U.S. Supreme Court building
(CNSNews.com) – A group founded by a former member of the Mormon Church that blends the ancient Egyptian rite of mummification, Gnostic Christianity and New Age philosophy will have its day in court – the U.S. Supreme Court -- on Wednesday.
 
Salt Lake City-based Summum filed suit after the city of Pleasant Grove, Utah, refused its request to erect a monument depicting its “Seven Aphorisms” in a park that contains a monument featuring the Ten Commandments, which was erected by the Fraternal Order of Eagles in 1971.
 
The 10th U.S. Circuit Court of Appeals ruled in 2007 that the city had violated the group’s free-speech rights guaranteed under the U.S. Constitution, paving the way for the nation’s highest court to hear the case next week.
 
On Thursday, the liberal American Constitution Society for Law and Policy held a panel discussion of the Pleasant Grove v. Summum case at the National Press Club, with panelists sparring on the merits of case.
 
“The government can’t accept one monument and reject another,” Daniel Mach, director of litigation for the program on freedom of religion and belief at the American Civil Liberties Union, said at the discussion. “It is a free-speech issue, but what is looming in the background is the Establishment Clause.”
 
The panelists seemed to agree that the Establishment Clause -- “Congress shall make no law respecting an establishment of religion, or prohibiting the free exercise thereof”-- is not part of the case the court will rule on next week.
 
But liberal attorneys argued that because Pleasant Grove claims that its own free speech rights are being violated – since it has adopted the Ten Commandments monument as its own -- the clause should come into play.

Robert Ritter, a self-described secular humanist and attorney with the Appignani Humanist Legal Center, said he believed the case should involve the Establishment Clause and that conservative justices on the Supreme Court support government promotion of religion.
 
Conservative lawyer James Bopp Jr. disagreed.
 
“I just think that is so wrong,” Bopp,.general counsel at the James Madison Center for Free Speech, said in response to Ritter’s remarks. “This whole myth about a separation of church and state comes from a letter Jefferson wrote, not from the First Amendment.
 
“It had nothing to do with whether the government was going to be neutral or favorable to religion generally or even toward some strains of religion. It was written to change America from England. England had a government-established church and there were times you were required to be a member of it or be killed.”
 
Bopp, who argued that because the Establishment Clause is not at issue here, said the religious nature of the Ten Commandments monument in the Utah park isn’t central to the Summum case.
 
“The religious nature of this monument has nothing to do with this case, because there is no Establishment Clause claim,” Bopp said. “When they accepted this monument in 1971 the mayor said the monument was of historical significance to the community, because it was founded by the Mormons and the Ten Commandments (were) very important . . . for the Mormon community.”
 
Salt Lake City attorney Brian Barnard, who represents Summum in Utah, told CNSNews.com that while he can’t predict what the Supreme Court will rule, two other Utah municipalities that refused Summum monuments in their parks lost lower case rulings and both decided to take down their religious monuments rather than let the cult erect its own.
 
He added that his client’s goal isn’t to have religious monuments taken down, but to see to it that the Summum beliefs are represented in the public square.
 
“That’s not what Summum wants,” Barnard said. “Let’s be fair and let everyone put something up.”
 
The Seven Aphorisms of Summum are:
 
1. Summum is mind, thought; the universe is a mental creation.

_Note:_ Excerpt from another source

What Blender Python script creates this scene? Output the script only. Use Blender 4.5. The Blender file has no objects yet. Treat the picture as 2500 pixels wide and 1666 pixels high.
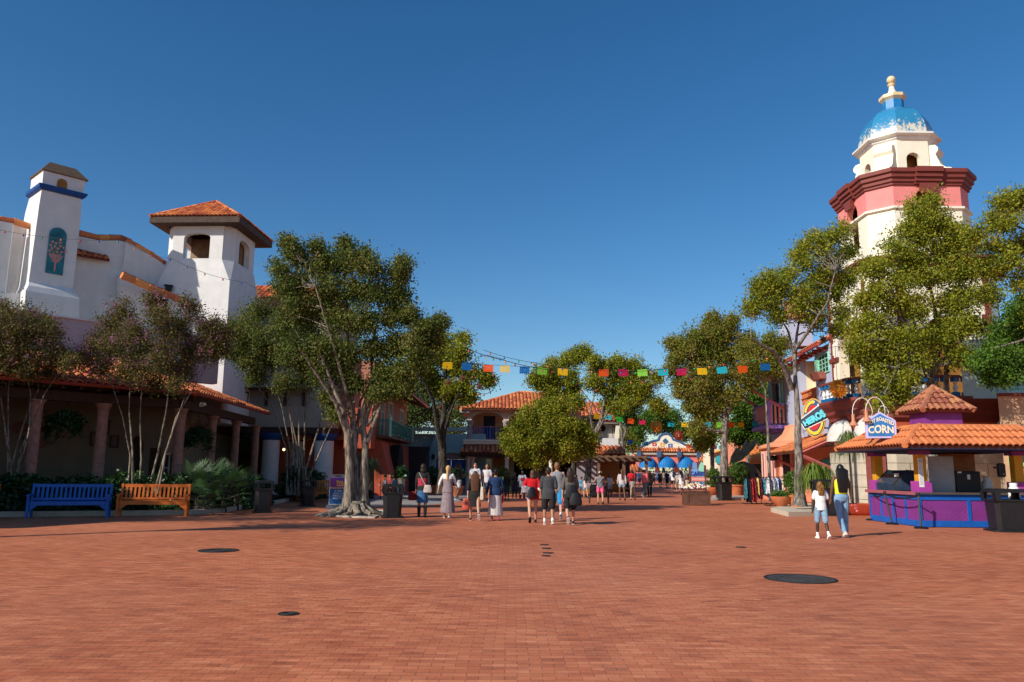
import bpy, bmesh, math, random
import numpy as np
from mathutils import Vector, Matrix, noise
from mathutils.geometry import tessellate_polygon
R=math.radians
random.seed(7);RNG=np.random.default_rng(7)
S=bpy.context.scene
COL=S.collection
FP=1900.0;PITCH=R(9.47);ROLL=0.010;CAMZ=1.57
cr, sr, cp, sp=math.cos(ROLL), math.sin(ROLL), math.cos(PITCH), math.sin(PITCH)
FW=Vector((0, cp, sp));U0=Vector((0, -sp, cp));R0=Vector((1, 0, 0))
RT=R0*cr+U0*sr;UP=U0*cr-R0*sr
cam=bpy.data.cameras.new('camera');camo=bpy.data.objects.new('camera', cam);COL.objects.link(camo)
cam.sensor_width=36;cam.lens=36*FP/2500;cam.clip_end=2000;cam.clip_start=.1
mw=Matrix((RT, UP, -FW)).transposed().to_4x4();mw.translation=(0, 0, CAMZ)
camo.matrix_world=mw;S.camera=camo
S.view_settings.view_transform='Standard';S.view_settings.look='None'
S.view_settings.exposure=0.0;S.view_settings.gamma=1
TOSUN=Vector((-.78, -.626, 0)).normalized()*math.cos(R(31))+Vector((0, 0, math.sin(R(31))))
w=bpy.data.worlds.new('World');S.world=w;w.use_nodes=True
nt=w.node_tree;nt.nodes.clear()
sk=nt.nodes.new('ShaderNodeTexSky');sk.sky_type='NISHITA';sk.sun_disc=False
sk.sun_elevation=R(31);sk.sun_rotation=math.atan2(TOSUN.x, TOSUN.y)
sk.altitude=300;sk.air_density=1.0;sk.dust_density=.45;sk.ozone_density=3.0
hs=nt.nodes.new('ShaderNodeHueSaturation');hs.inputs['Saturation'].default_value=1.30
bg=nt.nodes.new('ShaderNodeBackground');bg.inputs[1].default_value=.115
wo=nt.nodes.new('ShaderNodeOutputWorld')
nt.links.new(sk.outputs[0], hs.inputs['Color']);nt.links.new(hs.outputs[0], bg.inputs[0]);nt.links.new(bg.outputs[0], wo.inputs[0])
sl=bpy.data.lights.new('sun', 'SUN');sl.energy=5.0;sl.angle=R(.53);sl.color=(1, .93, .82)
so=bpy.data.objects.new('sun', sl);COL.objects.link(so)
so.rotation_euler=TOSUN.to_track_quat('Z', 'Y').to_euler();so.location=(-20, -20, 30)
def ray(px, py):return FW+RT*((px-1250)/FP)+UP*((833-py)/FP)
def P(px, py, Y):
 d=ray(px, py);t=Y/d.y;return Vector((0, 0, CAMZ))+d*t
def G(px, py, z=0.0):
 d=ray(px, py);t=(z-CAMZ)/d.z;return Vector((0, 0, CAMZ))+d*t
def XY(px, Y, z=0.0):
 d=ray(px, 1150);a=P(px, 1150, Y)
 for k in range(4):
  lo=P(px, 1150, Y);hi=P(px, 150, Y)
  py=1150-1000*(z-lo.z)/(hi.z-lo.z)
  a=P(px, py, Y)
 return Vector((a.x, Y, z))
class Face:
 """a vertical facade plane through a point, running along angle (from +X)"""
 def __init__(s, A, ang):
  s.A=Vector((A[0], A[1], 0));s.u=Vector((math.cos(R(ang)), math.sin(R(ang)), 0));s.n=Vector((s.u.y, -s.u.x, 0));s.v=Vector((0, 0, 1))
 def p(s, px, py, off=0.0):
  d=ray(px, py);o=Vector((0, 0, CAMZ));A=s.A+s.n*off
  t=(A-o).dot(s.n)/d.dot(s.n);return o+d*t
 def uv(s, px, py):
  q=s.p(px, py)-s.A;return(q.dot(s.u), q.z)
 def at(s, u, z, off=0.0):return s.A+s.u*u+s.n*off+Vector((0, 0, z))
MC={}
def lin(c):return tuple(((x/255)/12.92 if x/255<=.04045 else((x/255+.055)/1.055)**2.4)for x in c)
def M(name, col, rough=.8, var=.12, sc=6.0, bump=0.0, island=0.0, metal=0.0, spec=.3, stain=0.0, emit=0, attr=None, trans=0):
 if name in MC:return MC[name]
 m=bpy.data.materials.new(name);m.use_nodes=True;MC[name]=m
 t=m.node_tree;b=t.nodes['Principled BSDF'];L=t.links.new
 b.inputs['Roughness'].default_value=rough;b.inputs['Metallic'].default_value=metal;b.inputs['Specular IOR Level'].default_value=spec
 geo=t.nodes.new('ShaderNodeNewGeometry')
 cur=None
 def mix(fac, c1, c2, mode='MIX'):
  x=t.nodes.new('ShaderNodeMix');x.data_type='RGBA';x.blend_type=mode
  for sock, val in((0, fac), (6, c1), (7, c2)):
   if hasattr(val, 'is_output'):L(val, x.inputs[sock])
   elif sock==0:x.inputs[0].default_value=val
   else:x.inputs[sock].default_value=(*val[:3], 1)
  return x.outputs[2]
 def nz(scale, det=3):
  n=t.nodes.new('ShaderNodeTexNoise');n.inputs['Scale'].default_value=scale;n.inputs['Detail'].default_value=det
  L(geo.outputs['Position'], n.inputs['Vector']);return n
 def ramp(src, a, c):
  r=t.nodes.new('ShaderNodeMapRange');r.inputs[1].default_value=a;r.inputs[2].default_value=c;L(src, r.inputs[0]);return r.outputs[0]
 if attr:
  at=t.nodes.new('ShaderNodeAttribute');at.attribute_name='rnd'
  cr_=t.nodes.new('ShaderNodeValToRGB');els=cr_.color_ramp.elements
  while len(els)<len(attr):els.new(.5)
  for i, c in enumerate(attr):els[i].position=i/(len(attr)-1);els[i].color=(*c, 1)
  L(at.outputs['Fac'], cr_.inputs[0]);cur=cr_.outputs[0]
 elif island:
  cur=mix(geo.outputs['Random Per Island'], [x*(1-island)for x in col], [min(1, x*(1+island))for x in col])
  if island>.25:
   hsv=t.nodes.new('ShaderNodeHueSaturation');L(cur, hsv.inputs['Color'])
   mr=t.nodes.new('ShaderNodeMapRange');mr.inputs[3].default_value=.487;mr.inputs[4].default_value=.515;L(geo.outputs['Random Per Island'], mr.inputs[0]);L(mr.outputs[0], hsv.inputs['Hue']);cur=hsv.outputs[0]
 if var:
  n=nz(sc);f=ramp(n.outputs[0], .3, .7)
  base=cur if cur else tuple(col)
  lo=mix(1.0, base, (1-var,)*3, 'MULTIPLY');hi=mix(1.0, base, (1+var,)*3, 'MULTIPLY')
  cur=mix(f, lo, hi)
 if stain:
  n=t.nodes.new('ShaderNodeTexNoise');n.inputs['Scale'].default_value=1.3;n.inputs['Detail'].default_value=8;n.inputs['Roughness'].default_value=.65;mp_=t.nodes.new('ShaderNodeMapping');mp_.inputs['Scale'].default_value=(1.6, 1.6, .35);L(geo.outputs['Position'], mp_.inputs[0]);L(mp_.outputs[0], n.inputs[0]);f=ramp(n.outputs[0], .46, .78)
  base=cur if cur else tuple(col)
  dk=mix(1.0, base, (1-stain, 1-stain*1.05, 1-stain*1.1), 'MULTIPLY')
  cur=mix(f, base, dk)
 if cur:L(cur, b.inputs['Base Color'])
 else:b.inputs['Base Color'].default_value=(*col, 1)
 if bump:
  n=nz(sc*6, 4);bp=t.nodes.new('ShaderNodeBump');bp.inputs['Strength'].default_value=bump;bp.inputs['Distance'].default_value=.02
  L(n.outputs[0], bp.inputs['Height']);L(bp.outputs[0], b.inputs['Normal'])
 if emit:
  b.inputs['Emission Color'].default_value=(*col, 1);b.inputs['Emission Strength'].default_value=emit
 if trans:
  tr=t.nodes.new('ShaderNodeBsdfTranslucent')
  if cur:L(cur, tr.inputs[0])
  else:tr.inputs[0].default_value=(*col, 1)
  ms=t.nodes.new('ShaderNodeMixShader');ms.inputs[0].default_value=trans
  L(b.outputs[0], ms.inputs[1]);L(tr.outputs[0], ms.inputs[2]);L(ms.outputs[0], t.nodes['Material Output'].inputs[0])
 return m
def bark_mat(name, c1, c2):
 if name in MC:return MC[name]
 m=bpy.data.materials.new(name);m.use_nodes=True;MC[name]=m
 t=m.node_tree;b=t.nodes['Principled BSDF'];L=t.links.new;b.inputs['Roughness'].default_value=.9;b.inputs['Specular IOR Level'].default_value=.15
 geo=t.nodes.new('ShaderNodeNewGeometry');mp=t.nodes.new('ShaderNodeMapping');mp.inputs['Scale'].default_value=(1, 1, .22);L(geo.outputs['Position'], mp.inputs[0])
 n=t.nodes.new('ShaderNodeTexNoise');n.inputs['Scale'].default_value=14;n.inputs['Detail'].default_value=5;L(mp.outputs[0], n.inputs[0])
 r=t.nodes.new('ShaderNodeValToRGB');r.color_ramp.elements[0].position=.38;r.color_ramp.elements[0].color=(*c1, 1);r.color_ramp.elements[1].position=.62;r.color_ramp.elements[1].color=(*c2, 1)
 L(n.outputs[0], r.inputs[0]);L(r.outputs[0], b.inputs['Base Color'])
 bp=t.nodes.new('ShaderNodeBump');bp.inputs['Strength'].default_value=.7;bp.inputs['Distance'].default_value=.03;L(n.outputs[0], bp.inputs['Height']);L(bp.outputs[0], b.inputs['Normal'])
 return m
class MB:
 def __init__(s):s.v=[];s.f=[]
 def add(s, vs, fs):
  o=len(s.v);s.v+=[Vector(x)for x in vs];s.f+=[tuple(i+o for i in f)for f in fs];return s
 def box(s, c, size, rz=0.0, bev=0.0):
  hx, hy, hz=[x/2 for x in size];b=min(bev, hx*.9, hy*.9, hz*.9)
  c=Vector(c);ca, sa=math.cos(rz), math.sin(rz)
  def T(x, y, z):return c+Vector((x*ca-y*sa, x*sa+y*ca, z))
  if b<=0:
   vs=[T(x, y, z)for z in(-hz, hz)for y in(-hy, hy)for x in(-hx, hx)]
   return s.add(vs, [(0, 2, 3, 1), (4, 5, 7, 6), (0, 1, 5, 4), (2, 6, 7, 3), (0, 4, 6, 2), (1, 3, 7, 5)])
  def ring(i, z):
   x, y=hx-i, hy-i
   q=b*.7 if i==0 else 0
   return[T(-x+q, -y, z), T(x-q, -y, z), T(x, -y+q, z), T(x, y-q, z), T(x-q, y, z), T(-x+q, y, z), T(-x, y-q, z), T(-x, -y+q, z)]if i==0 else[T(-x, -y, z), T(x, -y, z), T(x, -y, z), T(x, y, z), T(x, y, z), T(-x, y, z), T(-x, y, z), T(-x, -y, z)]
  def ring2(d, z):
   x, y=hx-d, hy-d;q=b*.7
   return[T(-x+q, -y, z), T(x-q, -y, z), T(x, -y+q, z), T(x, y-q, z), T(x-q, y, z), T(-x+q, y, z), T(-x, y-q, z), T(-x, -y+q, z)]
  rs=[ring2(b, -hz), ring2(0, -hz+b), ring2(0, hz-b), ring2(b, hz)]
  return s.loft(rs)
 def obox(s, O, u, v, n, su, sv, sn):
  a=[Vector(O)+u*(i*su)+v*(j*sv)+n*(k*sn)for k in(0, 1)for j in(0, 1)for i in(0, 1)]
  return s.add(a, [(0, 2, 3, 1), (4, 5, 7, 6), (0, 1, 5, 4), (2, 6, 7, 3), (0, 4, 6, 2), (1, 3, 7, 5)])
 def loft(s, rings, cap=True, close=True):
  n=len(rings[0]);o=len(s.v)
  for r in rings:s.v+=[Vector(x)for x in r]
  for i in range(len(rings)-1):
   for j in range(n if close else n-1):
    k=(j+1)%n
    s.f.append((o+i*n+j, o+i*n+k, o+(i+1)*n+k, o+(i+1)*n+j))
  if cap:
   s.f.append(tuple(o+j for j in reversed(range(n))));s.f.append(tuple(o+(len(rings)-1)*n+j for j in range(n)))
  return s
 def lathe(s, c, prof, n=16, sx=1, sy=1, cap=True):
  c=Vector(c)
  return s.loft([[c+Vector((math.cos(2*math.pi*k/n)*r*sx, math.sin(2*math.pi*k/n)*r*sy, z))for k in range(n)]for r, z in prof], cap)
 def zl(s, prof, n=12):
  return s.loft([[Vector((cx+math.cos(2*math.pi*k/n)*rx, cy+math.sin(2*math.pi*k/n)*ry, z))for k in range(n)]for cx, cy, z, rx, ry in prof])
 def tube(s, pts, rad, n=8, cap=True, round_=False):
  pts=[Vector(p)for p in pts]
  if not hasattr(rad, '__len__'):rad=[rad]*len(pts)
  rings=[];ref=None
  for i, p in enumerate(pts):
   a=pts[max(0, i-1)];b=pts[min(len(pts)-1, i+1)];d=(b-a)
   if d.length<1e-6:d=Vector((0, 0, 1))
   d.normalize()
   if ref is None:
    ref=Vector((1, 0, 0))if abs(d.x)<.9 else Vector((0, 1, 0))
   x=(ref-d*ref.dot(d)).normalized();y=d.cross(x);ref=x
   rings.append([p+x*(math.cos(2*math.pi*k/n)*rad[i])+y*(math.sin(2*math.pi*k/n)*rad[i])for k in range(n)])
   if round_ and i==0:
    rings.insert(0, [p-d*rad[i]*.75+(q-p)*.6 for q in rings[0]])
   if round_ and i==len(pts)-1:
    rings.append([p+d*rad[i]*.75+(q-p)*.6 for q in rings[-1]])
  return s.loft(rings, cap)
 def ball(s, c, r, n=10, m=7, f=None):
  c=Vector(c)
  if not hasattr(r, '__len__'):r=(r, r, r)
  rings=[]
  for i in range(m+1):
   a=math.pi*(i/m);a=min(max(a, .02), math.pi-.02)
   rings.append([c+Vector((math.sin(a)*math.cos(2*math.pi*k/n)*r[0], math.sin(a)*math.sin(2*math.pi*k/n)*r[1], -math.cos(a)*r[2]))for k in range(n)])
  if f:rings=[[f(q)for q in rg]for rg in rings]
  return s.loft(rings)
 def prism(s, loops, O, u, v, n, d0, d1):
  """polygon with holes in the (u,v) plane at O, extruded along n from d0 to d1"""
  O=Vector(O)
  flat=[p for l in loops for p in l]
  tris=tessellate_polygon([[Vector((x, y, 0))for x, y in l]for l in loops])
  N=len(flat);o=len(s.v)
  for d in(d1, d0):
   s.v+=[O+u*x+v*y+n*d for x, y in flat]
  tn=u.cross(v).dot(n)
  for t in tris:
   a, b, c=[Vector((flat[i][0], flat[i][1], 0))for i in t]
   if((b-a).cross(c-a).z*tn)<0:t=t[::-1]
   s.f.append(tuple(o+i for i in t));s.f.append(tuple(o+N+i for i in reversed(t)))
  k=0
  for l in loops:
   m=len(l)
   for i in range(m):
    j=(i+1)%m
    s.f.append((o+k+i, o+k+j, o+N+k+j, o+N+k+i))
   k+=m
  return s
 def fp(s, F, loops, d0, d1, px=True):
  """prism on a facade; loops in pixels (px=True) or (u,z)"""
  if px:loops=[[F.uv(*q)for q in l]for l in loops]
  return s.prism(loops, F.A, F.u, F.v, F.n, d0, d1)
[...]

2. As above, so below; as below, so above.

3. Nothing rests; everything moves; everything vibrates.

4. Everything is dual; everything has an opposing point; everything has its pair of opposites; like and unlike are the same; opposites are identical in nature, but different in degree; extremes bond; all truths are but partial truths; all paradoxes may be reconciled.

5. Everything flows out and in; everything has its season; all things rise and fall; the pendulum swing expresses itself in everything; the measure of the swing to the right is the measure of the swing to the left; rhythm compensates.

6. Every cause has its effect; every effect has its cause; everything happens according to Law; Chance is just a name for Law not recognized; there are many fields of causation, but nothing escapes the Law of Destiny.

7. Gender is in everything; everything has its masculine and feminine principles; Gender manifests on all levels.
 
(Editor’s Note: Summum has no connection with the Church of Jesus Christ of the Latter-Day Saints.)